⟨
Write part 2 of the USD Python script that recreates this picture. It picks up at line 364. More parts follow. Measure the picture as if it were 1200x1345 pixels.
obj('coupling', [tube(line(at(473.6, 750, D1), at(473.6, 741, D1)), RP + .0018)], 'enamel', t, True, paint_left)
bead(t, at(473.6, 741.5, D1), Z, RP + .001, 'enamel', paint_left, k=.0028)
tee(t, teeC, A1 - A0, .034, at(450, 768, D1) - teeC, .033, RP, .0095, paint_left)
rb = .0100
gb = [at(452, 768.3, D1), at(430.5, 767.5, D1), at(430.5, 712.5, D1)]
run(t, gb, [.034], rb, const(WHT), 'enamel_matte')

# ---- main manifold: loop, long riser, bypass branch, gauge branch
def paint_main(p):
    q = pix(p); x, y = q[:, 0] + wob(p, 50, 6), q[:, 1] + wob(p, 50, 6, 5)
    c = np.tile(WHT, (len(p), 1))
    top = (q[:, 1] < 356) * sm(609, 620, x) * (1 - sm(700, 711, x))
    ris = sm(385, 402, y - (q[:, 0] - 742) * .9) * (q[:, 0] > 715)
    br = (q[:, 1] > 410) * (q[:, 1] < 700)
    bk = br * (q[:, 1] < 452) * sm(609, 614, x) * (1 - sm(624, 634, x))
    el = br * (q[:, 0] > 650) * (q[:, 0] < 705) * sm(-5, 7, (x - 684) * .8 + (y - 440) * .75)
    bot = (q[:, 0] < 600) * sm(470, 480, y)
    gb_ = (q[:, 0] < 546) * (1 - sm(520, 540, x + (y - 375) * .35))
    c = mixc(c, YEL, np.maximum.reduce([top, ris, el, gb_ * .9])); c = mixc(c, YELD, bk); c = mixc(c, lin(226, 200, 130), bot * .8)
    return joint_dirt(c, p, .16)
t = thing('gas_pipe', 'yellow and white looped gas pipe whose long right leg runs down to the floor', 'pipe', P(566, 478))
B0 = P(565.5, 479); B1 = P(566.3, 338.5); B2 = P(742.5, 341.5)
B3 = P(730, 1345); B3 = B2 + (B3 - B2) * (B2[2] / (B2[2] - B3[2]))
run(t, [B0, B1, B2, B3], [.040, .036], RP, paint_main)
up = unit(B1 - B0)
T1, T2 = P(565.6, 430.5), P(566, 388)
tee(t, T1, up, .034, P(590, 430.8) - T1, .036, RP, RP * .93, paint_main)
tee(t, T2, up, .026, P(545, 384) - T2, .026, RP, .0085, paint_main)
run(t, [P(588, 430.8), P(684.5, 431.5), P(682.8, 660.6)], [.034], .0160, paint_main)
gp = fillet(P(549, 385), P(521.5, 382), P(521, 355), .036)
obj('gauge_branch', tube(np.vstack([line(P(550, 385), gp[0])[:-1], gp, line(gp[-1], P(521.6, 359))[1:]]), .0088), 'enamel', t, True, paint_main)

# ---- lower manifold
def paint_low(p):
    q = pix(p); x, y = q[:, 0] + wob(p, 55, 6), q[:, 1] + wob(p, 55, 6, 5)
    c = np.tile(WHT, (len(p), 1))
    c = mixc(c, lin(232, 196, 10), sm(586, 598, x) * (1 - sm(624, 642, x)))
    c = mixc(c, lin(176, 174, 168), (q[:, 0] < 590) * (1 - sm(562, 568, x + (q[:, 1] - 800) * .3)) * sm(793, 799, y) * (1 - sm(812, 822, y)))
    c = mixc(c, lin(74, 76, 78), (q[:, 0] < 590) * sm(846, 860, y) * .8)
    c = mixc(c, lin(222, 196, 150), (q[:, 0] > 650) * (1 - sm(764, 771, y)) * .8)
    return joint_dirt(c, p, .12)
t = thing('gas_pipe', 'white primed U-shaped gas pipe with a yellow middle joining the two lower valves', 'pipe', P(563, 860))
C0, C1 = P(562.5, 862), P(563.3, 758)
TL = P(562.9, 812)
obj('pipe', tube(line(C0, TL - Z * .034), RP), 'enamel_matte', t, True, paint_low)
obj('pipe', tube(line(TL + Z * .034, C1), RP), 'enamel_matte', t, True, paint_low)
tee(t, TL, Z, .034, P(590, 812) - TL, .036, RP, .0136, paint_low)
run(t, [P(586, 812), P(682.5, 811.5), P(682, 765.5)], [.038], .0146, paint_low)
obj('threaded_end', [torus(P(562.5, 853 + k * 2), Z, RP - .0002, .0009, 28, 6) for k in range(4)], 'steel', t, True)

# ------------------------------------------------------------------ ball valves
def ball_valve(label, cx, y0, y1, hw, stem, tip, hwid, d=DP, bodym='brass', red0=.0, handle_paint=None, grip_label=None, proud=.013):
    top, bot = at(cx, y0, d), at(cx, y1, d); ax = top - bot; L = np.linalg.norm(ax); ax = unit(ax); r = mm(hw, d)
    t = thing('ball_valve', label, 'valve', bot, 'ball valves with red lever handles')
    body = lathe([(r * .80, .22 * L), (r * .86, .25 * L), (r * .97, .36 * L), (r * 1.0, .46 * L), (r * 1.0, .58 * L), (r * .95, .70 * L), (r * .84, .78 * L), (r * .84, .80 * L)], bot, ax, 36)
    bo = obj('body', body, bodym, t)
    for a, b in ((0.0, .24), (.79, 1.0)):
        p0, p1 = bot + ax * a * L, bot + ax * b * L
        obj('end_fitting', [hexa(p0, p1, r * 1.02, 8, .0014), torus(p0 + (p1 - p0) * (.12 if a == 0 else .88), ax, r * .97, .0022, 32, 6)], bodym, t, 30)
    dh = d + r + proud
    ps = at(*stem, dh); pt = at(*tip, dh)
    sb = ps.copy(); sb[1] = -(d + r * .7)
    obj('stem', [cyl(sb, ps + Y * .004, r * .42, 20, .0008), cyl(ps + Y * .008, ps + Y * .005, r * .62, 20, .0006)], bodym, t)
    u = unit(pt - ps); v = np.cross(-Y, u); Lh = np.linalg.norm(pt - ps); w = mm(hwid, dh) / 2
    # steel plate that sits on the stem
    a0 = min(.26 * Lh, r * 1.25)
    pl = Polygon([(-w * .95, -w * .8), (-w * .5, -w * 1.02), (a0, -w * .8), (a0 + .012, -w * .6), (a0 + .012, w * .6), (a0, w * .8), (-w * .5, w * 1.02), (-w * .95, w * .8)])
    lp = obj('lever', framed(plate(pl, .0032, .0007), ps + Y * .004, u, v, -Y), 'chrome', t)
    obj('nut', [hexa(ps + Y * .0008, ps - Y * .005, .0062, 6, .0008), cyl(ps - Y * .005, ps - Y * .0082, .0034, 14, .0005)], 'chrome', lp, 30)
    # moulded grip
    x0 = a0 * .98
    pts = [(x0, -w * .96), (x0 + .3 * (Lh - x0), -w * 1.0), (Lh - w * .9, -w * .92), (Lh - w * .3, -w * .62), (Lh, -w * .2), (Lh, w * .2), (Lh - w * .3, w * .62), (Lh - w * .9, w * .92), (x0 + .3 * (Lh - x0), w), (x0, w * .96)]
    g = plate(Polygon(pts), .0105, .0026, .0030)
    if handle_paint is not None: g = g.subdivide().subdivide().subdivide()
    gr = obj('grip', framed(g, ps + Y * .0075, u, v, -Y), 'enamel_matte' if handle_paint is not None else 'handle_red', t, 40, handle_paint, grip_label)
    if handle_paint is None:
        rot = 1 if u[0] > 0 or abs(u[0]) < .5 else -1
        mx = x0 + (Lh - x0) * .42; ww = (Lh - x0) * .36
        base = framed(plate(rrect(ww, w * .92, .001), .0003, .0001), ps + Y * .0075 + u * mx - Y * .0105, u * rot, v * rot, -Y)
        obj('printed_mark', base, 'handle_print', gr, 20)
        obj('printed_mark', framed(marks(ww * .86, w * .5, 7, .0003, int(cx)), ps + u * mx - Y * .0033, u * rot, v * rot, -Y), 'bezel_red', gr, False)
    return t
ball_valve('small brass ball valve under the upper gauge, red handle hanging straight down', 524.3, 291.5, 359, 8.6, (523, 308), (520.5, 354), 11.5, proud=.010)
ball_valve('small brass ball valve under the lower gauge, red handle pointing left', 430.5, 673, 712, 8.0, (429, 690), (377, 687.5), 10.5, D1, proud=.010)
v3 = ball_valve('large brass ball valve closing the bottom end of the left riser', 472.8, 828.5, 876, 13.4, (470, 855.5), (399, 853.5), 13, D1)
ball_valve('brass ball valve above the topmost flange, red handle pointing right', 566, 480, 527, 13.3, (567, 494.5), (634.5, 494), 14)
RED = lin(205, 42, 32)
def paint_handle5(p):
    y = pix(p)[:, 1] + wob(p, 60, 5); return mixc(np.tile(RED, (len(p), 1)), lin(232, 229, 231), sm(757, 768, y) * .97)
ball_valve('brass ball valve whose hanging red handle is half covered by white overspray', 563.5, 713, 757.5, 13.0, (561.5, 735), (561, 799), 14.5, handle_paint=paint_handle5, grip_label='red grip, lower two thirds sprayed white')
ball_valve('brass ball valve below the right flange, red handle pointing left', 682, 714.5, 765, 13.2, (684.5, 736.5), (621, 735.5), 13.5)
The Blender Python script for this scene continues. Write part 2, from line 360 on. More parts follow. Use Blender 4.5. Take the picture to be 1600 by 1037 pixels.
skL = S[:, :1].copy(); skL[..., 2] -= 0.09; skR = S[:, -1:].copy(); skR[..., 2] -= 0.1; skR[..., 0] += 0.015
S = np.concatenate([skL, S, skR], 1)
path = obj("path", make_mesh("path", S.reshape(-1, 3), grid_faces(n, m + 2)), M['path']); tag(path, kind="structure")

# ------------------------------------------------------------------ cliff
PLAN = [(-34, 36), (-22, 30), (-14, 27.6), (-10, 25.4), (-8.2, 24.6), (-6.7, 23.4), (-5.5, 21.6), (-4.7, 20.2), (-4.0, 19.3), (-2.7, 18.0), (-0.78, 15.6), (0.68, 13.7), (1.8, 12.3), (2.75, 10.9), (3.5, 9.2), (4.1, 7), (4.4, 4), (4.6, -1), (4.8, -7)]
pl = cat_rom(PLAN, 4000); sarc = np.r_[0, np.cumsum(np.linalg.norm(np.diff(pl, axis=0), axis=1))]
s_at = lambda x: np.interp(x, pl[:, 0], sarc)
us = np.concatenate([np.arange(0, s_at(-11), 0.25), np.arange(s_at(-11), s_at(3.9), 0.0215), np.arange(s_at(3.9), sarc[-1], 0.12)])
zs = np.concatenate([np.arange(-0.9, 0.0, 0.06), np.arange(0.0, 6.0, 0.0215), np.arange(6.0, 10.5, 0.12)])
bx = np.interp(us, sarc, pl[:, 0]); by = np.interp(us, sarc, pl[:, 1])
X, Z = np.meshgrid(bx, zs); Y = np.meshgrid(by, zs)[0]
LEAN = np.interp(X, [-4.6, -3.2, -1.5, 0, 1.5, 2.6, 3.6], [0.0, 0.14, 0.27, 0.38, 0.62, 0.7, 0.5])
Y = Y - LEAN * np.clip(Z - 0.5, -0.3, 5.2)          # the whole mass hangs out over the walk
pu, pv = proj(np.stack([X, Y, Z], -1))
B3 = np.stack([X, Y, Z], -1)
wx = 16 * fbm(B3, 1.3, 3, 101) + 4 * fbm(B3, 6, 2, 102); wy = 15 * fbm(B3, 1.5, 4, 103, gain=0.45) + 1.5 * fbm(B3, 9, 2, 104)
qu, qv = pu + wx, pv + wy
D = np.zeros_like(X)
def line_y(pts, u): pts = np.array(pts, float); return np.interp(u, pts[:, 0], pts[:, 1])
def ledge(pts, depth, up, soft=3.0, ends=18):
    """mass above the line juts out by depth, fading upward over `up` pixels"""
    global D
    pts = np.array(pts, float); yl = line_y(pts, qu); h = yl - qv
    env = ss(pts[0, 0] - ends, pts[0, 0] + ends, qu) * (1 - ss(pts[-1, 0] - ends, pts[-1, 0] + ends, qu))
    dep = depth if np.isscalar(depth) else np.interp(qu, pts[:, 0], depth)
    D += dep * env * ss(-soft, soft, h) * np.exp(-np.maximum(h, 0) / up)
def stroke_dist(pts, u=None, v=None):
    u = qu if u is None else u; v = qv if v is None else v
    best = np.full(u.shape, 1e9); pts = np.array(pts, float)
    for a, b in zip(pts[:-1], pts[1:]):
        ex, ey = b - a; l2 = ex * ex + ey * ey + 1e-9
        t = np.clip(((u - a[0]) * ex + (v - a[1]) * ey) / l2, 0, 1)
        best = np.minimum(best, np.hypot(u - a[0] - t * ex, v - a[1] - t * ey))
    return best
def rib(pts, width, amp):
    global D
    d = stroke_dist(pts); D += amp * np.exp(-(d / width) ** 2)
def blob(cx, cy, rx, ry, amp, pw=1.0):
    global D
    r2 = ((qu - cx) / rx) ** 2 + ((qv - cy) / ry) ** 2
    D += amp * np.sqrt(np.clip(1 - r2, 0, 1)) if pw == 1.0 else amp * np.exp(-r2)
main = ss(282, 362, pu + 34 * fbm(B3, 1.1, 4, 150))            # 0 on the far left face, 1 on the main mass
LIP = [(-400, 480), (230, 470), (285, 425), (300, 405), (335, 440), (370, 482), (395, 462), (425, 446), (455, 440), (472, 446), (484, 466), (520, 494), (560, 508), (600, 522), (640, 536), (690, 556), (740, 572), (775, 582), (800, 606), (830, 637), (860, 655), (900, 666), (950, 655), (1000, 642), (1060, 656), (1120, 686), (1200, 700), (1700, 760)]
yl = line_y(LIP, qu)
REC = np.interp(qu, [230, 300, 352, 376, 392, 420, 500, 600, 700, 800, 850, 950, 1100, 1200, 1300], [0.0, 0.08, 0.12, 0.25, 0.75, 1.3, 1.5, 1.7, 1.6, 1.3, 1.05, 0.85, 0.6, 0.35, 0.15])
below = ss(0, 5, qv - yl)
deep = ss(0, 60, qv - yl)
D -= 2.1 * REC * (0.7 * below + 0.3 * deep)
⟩
This exercise asks for the lines from the line with "The Blender Python" to the line with "3), grid_faces(n, m", both lines included, set down exactly and with nothing else.

The Blender Python script for this scene continues. Write part 2, from line 360 on. More parts follow. Use Blender 4.5. Take the picture to be 1600 by 1037 pixels.
skL = S[:, :1].copy(); skL[..., 2] -= 0.09; skR = S[:, -1:].copy(); skR[..., 2] -= 0.1; skR[..., 0] += 0.015
S = np.concatenate([skL, S, skR], 1)
path = obj("path", make_mesh("path", S.reshape(-1, 3), grid_faces(n, m + 2)), M['path']); tag(path, kind="structure")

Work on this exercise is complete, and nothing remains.